>>>>

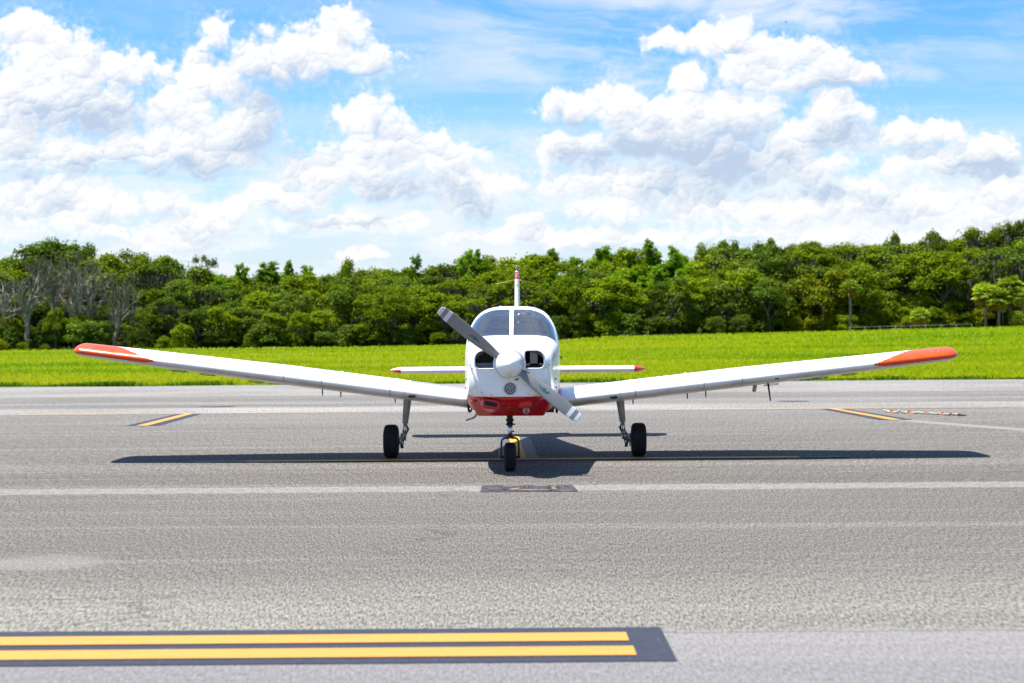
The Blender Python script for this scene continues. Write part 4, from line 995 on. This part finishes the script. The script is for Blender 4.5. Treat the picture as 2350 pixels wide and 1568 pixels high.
def wing_st(side):
    out = []; T = TIPX[side]
    sp_ = np.concatenate([[.50], np.arange(.6, 4.12, .12), np.arange(4.20, T-.17, .022), T-.15+.15*np.sin(np.linspace(0, np.pi/2, 14))*.998])
    for s in sp_:
        k = max(0, (s-2.74)/(T-2.74)); le = -.76+.16*k; c = 1.62-.50*k; tf = 1.0
        if s < 1.3: le -= .0
        if s > T-.15:
            e = math.sqrt(max(1e-4, 1-((s-(T-.15))/.15)**2)); tf = e**.9; cc = c*(.40+.60*e); le += (c-cc)*.55; c = cc
        out.append((side*s, le, c, wing_z(side*s)+.008, 3.6-1.4*k, tf))
    return out
for side in (-1, 1):
    T = TIPX[side]
    def mf(c, ch, up):
        s = abs(c[0])
        if s > T-.10: return 1
        if up or ch < .012: return 1 if s > 4.30+.58*min(1, ch/.32)**.5 else 0
        return 0
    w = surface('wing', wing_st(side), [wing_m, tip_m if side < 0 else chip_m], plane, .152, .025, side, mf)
    tag(w, 'left wing with grey walkway at its root' if side < 0 else 'right wing with chipped red tip')
    def wp(s, y, dz): return (side*s, y, wing_z(side*s)+dz)
    # oval cabin air intake in the leading edge
    g = G(); c0 = Vector(wp(1.205, -.768, -.004)); V = []
    for r_, dy in ((1.0, .0), (.86, -.006), (.8, .015), (.0, .02)):
        V.append([(c0.x+.052*r_*math.cos(a), c0.y+dy, c0.z+.020*r_*math.sin(a)) for a in np.linspace(0, 2*np.pi, 24, endpoint=False)])
    g.add([p for r_ in V for p in r_], [(i*24+j, i*24+(j+1) % 24, (i+1)*24+(j+1) % 24, (i+1)*24+j) for i in range(3) for j in range(24)]); g.make('air_intake', mat('intake_grey', (.06, .065, .07), .5).m, w, True)
    # fillet at the root
    G().tube([(side*.53, y, wing_z(side*.53)+z) for y, z in ((-.755, 0), (-.72, -.07), (-.5, -.115), (0, -.13), (.5, -.10))], .014, 8).make('root_seal', dark_m, w, True)
    # hinges, drains, vents under and over the wing
    for s, y, dz, h, nm in ((2.39, .1, -.105, .075, 'vent_tube'), (2.16, .1, -.105, .065, 'vent_tube'), (1.49, .2, -.10, .06, 'vent_tube')):
        G().tube([wp(s, y, dz+.03), wp(s, y-.01, dz-h)], [.010, .006], 8).make(nm, dark_m, w)
    for s, y in ((2.54, .75), (2.28, .3), (1.16, .6), (3.4, .72), (4.25, .66), (5.05, .5)):
        G().box(wp(s, y, -.055 if s > 3 else -.085), (.03, .10, .055)).make('hinge_bracket', gear_m if s > 3 else dark_m, w, bevel=.012)
    for s in (3.15, 3.75, 4.1):
        g = G(); g.tube([wp(s+.09*math.cos(k/14*2*math.pi), -.28+.15*math.sin(k/14*2*math.pi), -.094+.012*(s > 3.5)) for k in range(15)], .004, 6, cap=False)
        g.make('inspection_cover', mat('cover_rim', (.08, .075, .07), .6).m, w)
    G().tube([wp(2.12, -.1, .118), wp(2.12, -.1, .165)], [.030, .016], 12).make('fuel_cap', white_m, w, True)
    G().box(wp(2.12, -.1, .128), (.15, .09, .010)).make('fuel_cap_plate', white_m, w, bevel=.004)
    g = G(); g.tube([wp(1.43, .1, .115), wp(1.45, .1, .155)], [.012, .008], 8); g.tube([wp(1.47, -.2, .12), wp(1.43, -.3, .135)], .008, 8); g.make('wing_vent', white_m, w)
    G().tube([wp(4.85, .2, .06), wp(4.85, .2, .125)], .003, 5).make('static_wick', dark_m, w)
    if side > 0:
        G().tube([wp(3.13, -.15, -.085), wp(3.155, -.17, -.30)], [.013, .008], 8).make('pitot_mast', dark_m, w)
        G().box(wp(2.97, -.1, -.125), (.035, .12, .09), rot=Matrix.Rotation(R(12), 3, 'Y')).make('pitot_fairing', gear_m, w, bevel=.012)
        G().box(wp(3.15, -.705, .0), (.055, .03, .035)).make('stall_vane', dark_m, w, bevel=.006)
    # main gear
    gr = empty('main_gear', (0, 0, 0), plane); gr['label'] = ('left' if side < 0 else 'right') + ' main landing gear'
    xw = -1.525 if side < 0 else 1.545; xt = 1.315; zt_ = wing_z(side*xt)-.075
    G().tube([(side*xt, .0, zt_+.05), (side*(xt+.006), .0, zt_-.02), (side*(xt+.035), 0, .425)], [.054, .050, .036], 20).make('strut_housing', gear_m, gr, True)
    G().tube([(side*(xt-.0), .0, zt_+.03), (side*(xt+.002), .0, zt_-.005)], [.075, .052], 20).make('strut_collar', gear_m, gr, True)
    G().tube([(side*(xt+.033), 0, .44), (side*(xt+.055), 0, .26)], .0235, 16).make('oleo', steel_m, gr, True)
    g = G(); g.tube([(side*(xt+.052), 0, .285), (side*(xt+.062), 0, .215)], [.032, .036], 14); g.tube([(side*(xt+.06), 0, .225), (side*(abs(xw)-.06), 0, .205)], [.03, .034], 14)
    g.tube([(side*(xt+.05), .0, .30), (side*(xt+.052), .0, .285)], .040, 14); g.make('axle', gear_m if side < 0 else metal_m, gr, True)
    g = G(); g.tube([(side*(xt+.02), .06, .40), (side*(xt+.01), .11, .335), (side*(xt+.055), .06, .25)], .012, 8); g.tube([(side*(xt+.012), -.03, .365), (side*(xt-.018), -.035, .36)], .010, 8); g.make('scissor_link', dark_m, gr, True)
    g = G(); g.box((side*(xt+.085), -.02, .17), (.03, .08, .11), rot=Matrix.Rotation(R(side*20), 3, 'Y')); g.tube([(side*(xt+.04), -.04, .27), (side*(xt+.06), -.06, .16), (side*(xt+.09), -.05, .12)], .007, 6); g.make('brake_caliper', dark_m, gr, bevel=.006)
    g = G(); g.lathe([(.085, 0), (.085, .012*1), (.0, .012)], (xw-side*.115, 0, .205), 'x', 28); g.lathe([(.085, 0), (.0, 0)], (xw-side*.115, 0, .205), 'x', 28); g.make('brake_disc', metal_m, gr, True)
    def wheel(par, xw, y0, r, hw, rimr):
        wh = empty('wheel', (0, 0, 0), par); prof = []
        for k in range(-14, 15):
            f = math.copysign(1, k)*(1-(1-abs(k)/14)**1.35); e = abs(f); rr = r - .062*(1-math.sqrt(max(0, 1-(max(0, e-.38)/.62)**2)))
            if k in (-6, -3, 0, 3, 6): rr -= .0065
            prof.append((rr, f*hw))
        prof = [(rimr+.012, -hw*.97), (rimr+.04, -hw)] + prof + [(rimr+.04, hw), (rimr+.012, hw*.97)]
        g = G(); g.lathe(prof, (xw, y0, r-.004), 'x', 56); g.make('tyre', tyre_m, wh, True)
        for s_ in (-1, 1):
            g = G(); g.lathe([(rimr+.012, s_*hw*.96), (rimr, s_*hw*.80), (rimr*.82, s_*hw*.62), (.04, s_*hw*.60), (.036, s_*hw*.86), (.0005, s_*hw*.88)], (xw, y0, r-.004), 'x', 36); g.make('rim', gear_m, wh, True)
        # contact patch
    wheel(gr, xw, 0, .209, .090, .085)
# nose gear
ng = empty('nose_gear', (0, 0, 0), plane); ng['label'] = 'nose landing gear'
xn, yn = -.012, -2.05
G().tube([(xn, yn+.02, .66), (xn, yn+.015, .505)], .034, 18).make('strut_housing', dark_m, ng, True)
g = G(); g.tube([(xn, yn+.014, .578), (xn, yn+.014, .558)], .046, 18); g.tube([(xn, yn+.014, .528), (xn, yn+.014, .514)], .047, 18); g.tube([(xn+.03, yn, .522), (xn+.062, yn, .52)], .008, 8); g.make('strut_collar', dark_m, ng, True)
G().tube([(xn, yn+.014, .53), (xn, yn+.01, .385)], .0255, 18).make('oleo', steel_m, ng, True)
g = G(); g.tube([(xn+.02, yn+.05, .50), (xn+.01, yn+.12, .44), (xn, yn+.05, .39)], .010, 8); g.tube([(xn+.02, yn-.01, .445), (xn+.048, yn-.01, .442)], .008, 8); g.make('scissor_link', dark_m, ng, True)
g = G(); V = []
arch = [(-.098, .15), (-.097, .25), (-.095, .325), (-.086, .352), (-.062, .368), (0, .372), (.062, .368), (.086, .352), (.095, .325), (.098, .25), (.100, .15)]
for x, z in arch:
    d = (Vector((1, 0))*math.copysign(1, x) if z < .33 else (Vector((0, 1)) if abs(x) < .07 else Vector((math.copysign(.7, x), .7))))*.010
    for dy in (-.028, .028): V += [(xn+x-d.x, yn+dy, z-d.y), (xn+x+d.x, yn+dy, z+d.y)]
F = []
for i in range(len(arch)-1):
    a = i*4; b = a+4; F += [(a, a+1, b+1, b), (a+2, b+2, b+3, a+3), (a+1, a+3, b+3, b+1), (a, b, b+2, a+2)]
F += [(0, 2, 3, 1), (40, 41, 43, 42)]
g.add(V, F); g.box((xn, yn, .383), (.085, .07, .016)); g.make('fork', dark_m, ng)
g = G()
for (x, z) in ((-.09, .30), (.09, .30), (.09, .20), (-.09, .20), (-.03, .36), (.03, .36)): g.lathe([(.006, -.036), (.006, -.028), (0.001, -.036)], (xn+x, yn, z), 'y', 8)
g.tube([(xn-.115, yn, .155), (xn+.115, yn, .155)], .016, 12); g.make('axle', dark_m, ng)
wheel(ng, xn, yn, .163, .066, .07)
# tail
st = []
for s in np.concatenate([np.linspace(-1.72, 1.72, 15)]): st.append((s, 3.74, .76, .992, .5, 1.0))
L_, R_2 = [], []
for k in range(1, 12):
    f = k/11; e = math.sqrt(max(0.003, 1-f*f)); s = 1.72+.193*f; sweep = .30*f**1.4
    R_2.append((s, 3.74+sweep, .76-sweep-.02*f, .992, .5, e*.98)); L_.append((-s, 3.74+sweep, .76-sweep-.02*f, .992, .5, e*.98))
stab = surface('stabilator', L_[::-1]+st+R_2, [white_m, red_m], plane, .135, .0, 1, lambda c, ch, up: 1 if (abs(c[0]) > 1.725 and (c[0] > 0 or not up or ch < .02)) else 0)
def fin():
    x, u, l = foil(30, .10, 0); V = []; n = len(x)*2-1; px = np.concatenate([x[::-1], x[1:]]); F, MI = [], []
    tb = [(1.10, 2.7, 4.62, .090), (1.25, 2.95, 4.64, .092), (1.40, 3.25, 4.66, .094), (1.7, 3.52, 4.68, .088), (2.0, 3.68, 4.70, .080), (2.25, 3.82, 4.72, .072), (2.335, 3.87, 4.72, .070), (2.34, 3.872, 4.72, .070), (2.40, 3.91, 4.72, .066), (2.43, 3.98, 4.70, .050), (2.44, 4.05, 4.65, .02)]
    for (z, a, b, th) in tb:
        hh = np.concatenate([u[::-1], l[1:]])/.10*th
        for p, q in zip(px, hh): V.append((q, a+(b-a)*p, z))
    for i in range(len(tb)-1):
        for j in range(n-1): F.append((i*n+j, i*n+j+1, (i+1)*n+j+1, (i+1)*n+j)); MI.append(1 if tb[i][0] > 2.334 else 0)
    F.append(tuple((len(tb)-1)*n+j for j in range(n))); MI.append(1)
    o = mesh('tail_fin', V, F, [white_m, red_m], plane, True, MI)
    bm = bmesh.new(); bm.from_mesh(o.data); bmesh.ops.recalc_face_normals(bm, faces=bm.faces); bm.to_mesh(o.data); bm.free(); return o
fn = fin()
bc = empty('beacon', (0, 0, 0), fn)
G().tube([(0, 4.02, 2.425), (0, 4.02, 2.458)], [.034, .032], 16).make('beacon_base', metal_m, bc, True)
G().tube([(0, 4.02, 2.458), (0, 4.02, 2.525), (0, 4.02, 2.54)], [.024, .020, .010], 16).make('beacon_lens', mat('smoked_lens', (.14, .15, .18), .15).m, bc, True)
G().tube([(-.03, 3.95, 2.315), (-.05, 3.95, 2.322), (-.16, 4.02, 2.302), (-.325, 4.1, 2.268)], .0045, 6).make('whisker_aerial', brass_m, fn)
G().tube([(.03, 3.95, 2.315), (.05, 3.95, 2.322), (.18, 4.02, 2.298), (.355, 4.1, 2.255)], .0045, 6).make('whisker_aerial', brass_m, fn)
G().box((0, 3.84, 2.19), (.022, .06, .13)).make('air_duct', mat('duct_grey', (.25, .25, .25), .6).m, fn, bevel=.008)

# ------------------------------------------------------------------ loose things on the apron
rp = empty('pennant_rope', (7.45, 29.3, 0)); tag(rp, 'crumpled white and orange pennant rope lying on the asphalt beyond the right wing', 'rope')
rg = np.random.default_rng(3); pts = [Vector((-.50+1.02*k/22, .75-1.4*k/22+rg.normal()*.07, .012+abs(rg.normal())*.012)) for k in range(23)]
G().tube(pts, [.010+.012*abs(math.sin(k*1.3)) for k in range(23)], 7).make('rope', mat('rope_white', (.34, .29, .24), .8).m, rp, True)
org = mat('orange_cloth', (.32, .11, .04), .8).m
for k, s in ((2, .6), (7, .6), (12, .35), (17, .5), (19, .4)):
    p = pts[k]; g = G(); g.add([tuple(p+Vector(v)*s) for v in ((-.11, -.05, -.02), (.10, -.06, -.02), (.13, .10, -.02), (-.09, .12, -.02), (-.03, .0, .07), (.07, .03, .055))], [(0, 1, 5, 4), (1, 2, 5), (2, 3, 4, 5), (3, 0, 4), (0, 3, 2, 1)]); g.make('pennant', org, rp)
G().tube([pts[21], pts[22]+Vector((.08, -.05, -.01))], [.02, .014], 8).make('rope_end', dark_m, rp, True)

<<<<

Task: From the listing, copy every line where the string "surface" appears.

Finished task:
    w = surface('wing', wing_st(side), [wing_m, tip_m if side < 0 else chip_m], plane, .152, .025, side, mf)
stab = surface('stabilator', L_[::-1]+st+R_2, [white_m, red_m], plane, .135, .0, 1, lambda c, ch, up: 1 if (abs(c[0]) > 1.725 and (c[0] > 0 or not up or ch < .02)) else 0)